In the lead-up to the vote, Trump had leaned on his influence in order to directly threaten Indiana GOP legislators with primary challenges, in addition to turning his hordes of slavering online supporters against those who would dare refuse direct orders from the President. On Friday, Trump released a list of Republican state senators in Indiana who hadn’t yet made public statements of fealty, saying that they “need encouragement to make the right decision” like he was The Joker telling the citizens of Gotham to bring him The Batman. One of the senators on said list: The aforementioned Greg Walker, whose family was recently hit by a swatting incident. The implication couldn’t be more obvious in its blunt, mob-style intimidation: Surrender your free will to the President, or face the consequences. Walker could see as much, saying that Trump was desperate to hold on to the House of Representatives in the 2026 midterm elections: “It’s the President trying to save his own skin by holding a majority in Congress.”

Particularly craven in the wake of these senators standing up for themselves, meanwhile, was Gov. Braun, a Trump sycophant who responded with new vows of retaliation against these members of his own party. He said in a statement Thursday that he was “very disappointed that a small group of misguided state senators have partnered with Democrats to reject this opportunity to protect Hoosiers with fair maps and to reject the leadership of President Trump,” adding that “ultimately, decisions like this carry political consequences. I Will be working with the president to challenge these people who do not represent the best interests of Hoosiers.”

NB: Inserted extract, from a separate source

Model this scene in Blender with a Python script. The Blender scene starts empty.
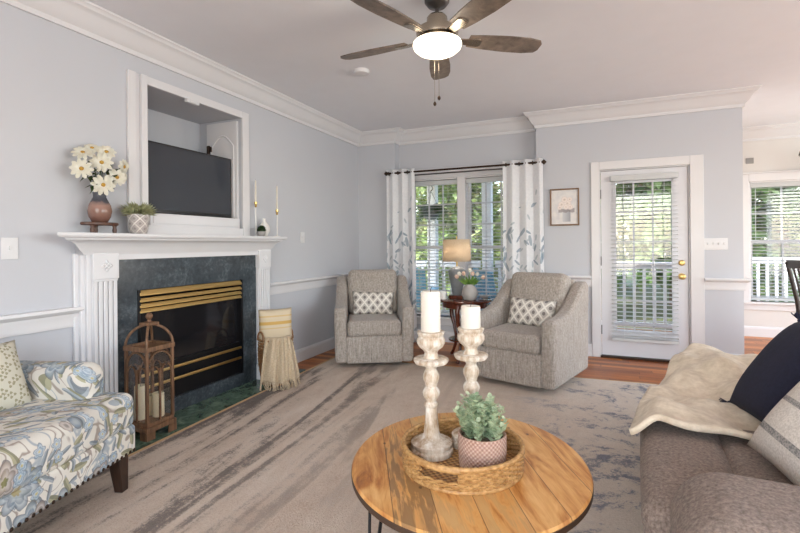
import bpy, math, random
from mathutils import Matrix, Vector, Euler
R = math.radians
PI = math.pi
S = bpy.context.scene
COL = S.collection
rng = random.Random(7)

# ------------------------------------------------------------------ camera
cam_d = bpy.data.cameras.new('camera')
cam_d.sensor_width = 36.0
cam_d.lens = 36.0 * 460.0 / 800.0
cam_d.shift_y = -0.0269
cam_d.clip_start = 0.02
cam_d.clip_end = 200
cam = bpy.data.objects.new('camera', cam_d)
COL.objects.link(cam)
CAM_H = 1.245
cam.matrix_world = (Matrix.Translation((0, 0, CAM_H)) @ Matrix.Rotation(R(23.0), 4, 'Z')
                    @ Matrix.Rotation(R(90), 4, 'X') @ Matrix.Rotation(R(-0.5), 4, 'Z'))
S.camera = cam

# ------------------------------------------------------------------ sky, sun, added fill lights, exposure
W = bpy.data.worlds.new('sky')
S.world = W
W.use_nodes = True
wn = W.node_tree.nodes
wl = W.node_tree.links
sky = wn.new('ShaderNodeTexSky')
sky.sky_type = 'NISHITA'
sky.sun_disc = False
sky.sun_elevation = R(48)
sky.sun_rotation = R(200)
sky.air_density = 1.2
sky.dust_density = 2.0
wn['Background'].inputs['Strength'].default_value = 0.9
wl.new(sky.outputs[0], wn['Background'].inputs['Color'])


def light(name, kind, loc, energy, color=(1, 1, 1), rot=(0, 0, 0), size=None, size_y=None, radius=None):
    d = bpy.data.lights.new(name, kind)
    d.energy = energy
    d.color = color
    if kind == 'AREA':
        d.shape = 'RECTANGLE'
        d.size = size
        d.size_y = size_y
    elif kind == 'POINT':
        d.shadow_soft_size = radius
    elif kind == 'SUN':
        d.angle = R(2)
    o = bpy.data.objects.new(name, d)
    o.location = loc
    o.rotation_euler = rot
    COL.objects.link(o)
    return o


light('sun', 'SUN', (0, 0, 12), 5.5, (1.0, 0.95, 0.85), (R(42), 0, R(-25)))
# added fill lights, set in unseen openings of the rear and right walls
light('rear_fill', 'AREA', (0.4, -2.55, 1.45), 92, (0.97, 0.98, 1.0), (R(90), 0, R(180) + R(180)), 3.6, 2.2)
light('side_fill', 'AREA', (4.35, 1.6, 1.45), 138, (0.97, 0.985, 1.0), (R(90), 0, R(90)), 4.4, 2.2)
light('nook_fill', 'AREA', (4.35, 6.4, 1.5), 50, (1.0, 0.95, 0.9), (R(90), 0, R(90)), 1.6, 2.0)
S.view_settings.view_transform = 'Standard'
S.view_settings.look = 'None'
S.view_settings.gamma = 1.0
S.view_settings.use_curve_mapping = False
S.view_settings.exposure = 0.12


# ------------------------------------------------------------------ node helpers
class V:
    """A scalar socket with arithmetic."""
    def __init__(s, nt, sock):
        s.nt, s.s = nt, sock

    def _m(s, op, *a):
        n = s.nt.nodes.new('ShaderNodeMath')
        n.operation = op
        for i, x in enumerate((s,) + a):
            if isinstance(x, V):
                s.nt.links.new(x.s, n.inputs[i])
            else:
                n.inputs[i].default_value = x
        return V(s.nt, n.outputs[0])

    def __add__(s, o): return s._m('ADD', o)
    __radd__ = __add__
    def __sub__(s, o): return s._m('SUBTRACT', o)
    def __rsub__(s, o): return (s * -1.0) + o
    def __mul__(s, o): return s._m('MULTIPLY', o)
    __rmul__ = __mul__
    def __truediv__(s, o): return s._m('DIVIDE', o)
    def sin(s): return s._m('SINE')
    def cos(s): return s._m('COSINE')
    def abs(s): return s._m('ABSOLUTE')
    def frac(s): return s._m('FRACT')
    def floor(s): return s._m('FLOOR')
    def sqrt(s): return s._m('SQRT')
    def pw(s, o): return s._m('POWER', o)
    def lt(s, o): return s._m('LESS_THAN', o)
    def gt(s, o): return s._m('GREATER_THAN', o)
    def mx(s, o): return s._m('MAXIMUM', o)
    def mn(s, o): return s._m('MINIMUM', o)
    def atan2(s, o): return s._m('ARCTAN2', o)
    def wrap(s, a, b): return s._m('WRAP', b, a)

    def step(s, a, b):
        n = s.nt.nodes.new('ShaderNodeMapRange')
        n.interpolation_type = 'SMOOTHSTEP'
        s.nt.links.new(s.s, n.inputs[0])
        n.inputs[1].default_value = a
        n.inputs[2].default_value = b
        return V(s.nt, n.outputs[0])


class M:
    """Material builder."""
    def __init__(s, name, color=(.8, .8, .8), rough=.5, metal=0., **kw):
        s.m = bpy.data.materials.new(name)
        s.m.use_nodes = True
        s.nt = s.m.node_tree
        s.b = s.nt.nodes['Principled BSDF']
        s.b.inputs['Base Color'].default_value = (*color, 1)
        s.b.inputs['Roughness'].default_value = rough
        s.b.inputs['Metallic'].default_value = metal
        for k, v in kw.items():
            s.b.inputs[k].default_value = v

    def coords(s, kind='Object'):
        n = s.nt.nodes.new('ShaderNodeTexCoord')
        s.vec = n.outputs[kind]
        x = s.nt.nodes.new('ShaderNodeSeparateXYZ')
        s.nt.links.new(s.vec, x.inputs[0])
        return [V(s.nt, o) for o in x.outputs]

    def comb(s, x, y, z=0.):
        n = s.nt.nodes.new('ShaderNodeCombineXYZ')
        for i, a in enumerate((x, y, z)):
            if isinstance(a, V):
                s.nt.links.new(a.s, n.inputs[i])
            else:
                n.inputs[i].default_value = a
        return n.outputs[0]

    def noise(s, vec, scale, detail=3., rough=.5, dist=0.):
        n = s.nt.nodes.new('ShaderNodeTexNoise')
        s.nt.links.new(vec, n.inputs['Vector'])
        n.inputs['Scale'].default_value = scale
        n.inputs['Detail'].default_value = detail
        n.inputs['Roughness'].default_value = rough
        n.inputs['Distortion'].default_value = dist
        return V(s.nt, n.outputs[0])

    def voro(s, vec, scale, dims='2D', rand=1.):
        n = s.nt.nodes.new('ShaderNodeTexVoronoi')
        n.voronoi_dimensions = dims
        s.nt.links.new(vec, n.inputs['Vector'])
        n.inputs['Scale'].default_value = scale
        n.inputs['Randomness'].default_value = rand
        c = s.nt.nodes.new('ShaderNodeSeparateColor')
        s.nt.links.new(n.outputs['Color'], c.inputs[0])
        p = s.nt.nodes.new('ShaderNodeSeparateXYZ')
        s.nt.links.new(n.outputs['Position'], p.inputs[0])
        return V(s.nt, n.outputs['Distance']), [V(s.nt, o) for o in c.outputs], [V(s.nt, o) for o in p.outputs]

    def ramp(s, f, stops):
        n = s.nt.nodes.new('ShaderNodeValToRGB')
        s.nt.links.new(f.s, n.inputs[0])
        e = n.color_ramp.elements
        while len(e) < len(stops):
            e.new(.5)
        for q, (p, c) in zip(e, stops):
            q.position = p
            q.color = (*c, 1)
        return n.outputs[0]

    def mix(s, f, a, b, mode='MIX'):
        n = s.nt.nodes.new('ShaderNodeMix')
        n.data_type = 'RGBA'
        n.blend_type = mode
        if isinstance(f, V):
            s.nt.links.new(f.s, n.inputs[0])
        else:
            n.inputs[0].default_value = f
        for i, c in ((6, a), (7, b)):
            if isinstance(c, tuple):
                n.inputs[i].default_value = (*c, 1)
            else:
                s.nt.links.new(c, n.inputs[i])
        return n.outputs[2]

    def color(s, sock):
        s.nt.links.new(sock, s.b.inputs['Base Color'])
        return s

    def rough(s, v):
        s.nt.links.new(v.s, s.b.inputs['Roughness'])
        return s

    def bump(s, h, strength=.3, dist=.01):
        n = s.nt.nodes.new('ShaderNodeBump')
        n.inputs['Strength'].default_value = strength
        n.inputs['Distance'].default_value = dist
        s.nt.links.new(h.s, n.inputs['Height'])
        s.nt.links.new(n.outputs[0], s.b.inputs['Normal'])
        return s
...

It seems a low bar to clear, to uphold your state constitution and represent the wills of those who elected you to office, but these Republican members of the Indiana legislature genuinely do deserve some modicum of credit for the publicly defiant stance they’re taking against Donald Trump and his administration, especially given the extremely visible pressure they were facing, with the President taking to the web to individually call some of the senators out by name. State lawmakers being brave enough to stand up to that pressure from a bully with the full weight of the Executive Branch and a crooked Supreme Court in his pocket should be commended.

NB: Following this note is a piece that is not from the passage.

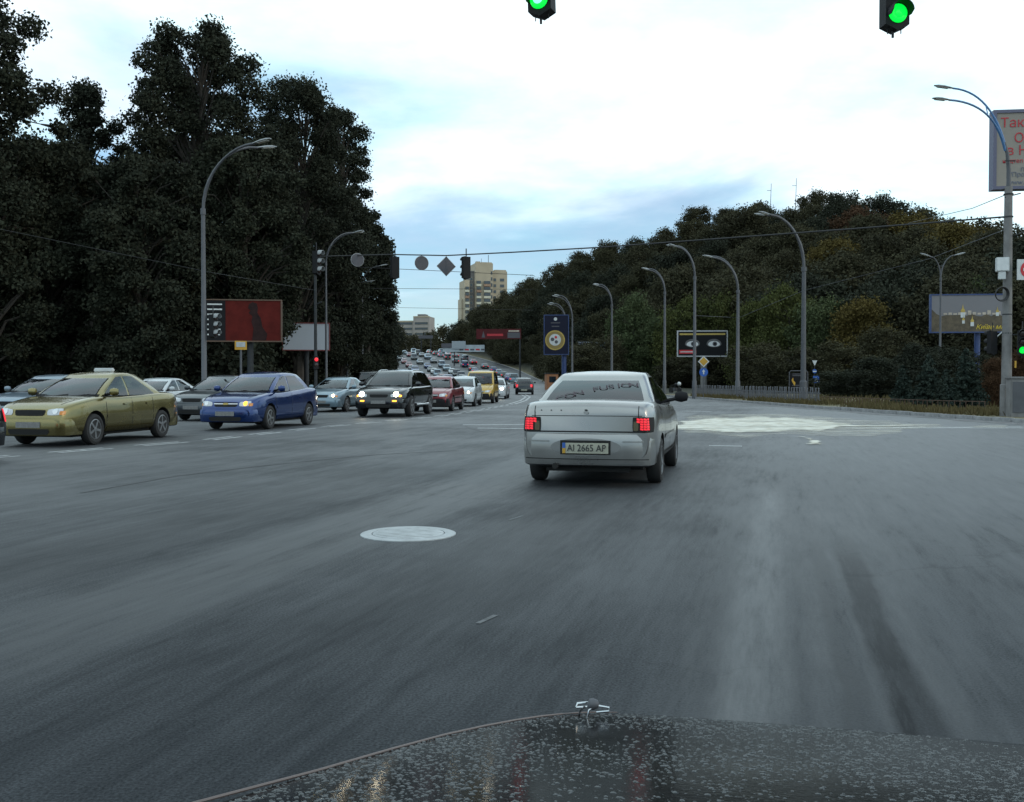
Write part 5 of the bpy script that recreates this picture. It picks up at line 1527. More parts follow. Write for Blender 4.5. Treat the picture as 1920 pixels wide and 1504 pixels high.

Moreover, avoiding yet another needless, hopelessly cynical layer of gerrymandering is simply better for the residents of Indiana, as is true for pretty much every other state. People in Texas aren’t being served by ludicrous gerrymandering that makes representatives care that much less about actually advocating for the people of their own district. Neither are the citizens of California, which chose to dismantle its own nonpartisan redistricting apparatus–the system the entire country should probably aspire to employ–in order to intentionally gerrymander itself to counter the unprecedented GOP push for mid-decade redistricting. None of this results in better representation for the actual people who live in these states, be it Missouri, North Carolina, Ohio, Utah, Florida, Maryland, Virginia or anywhere else that nakedly partisan gerrymandering is on the table.

So good for you, Indiana. Now we’ll remember you for motor sports, and for this as well.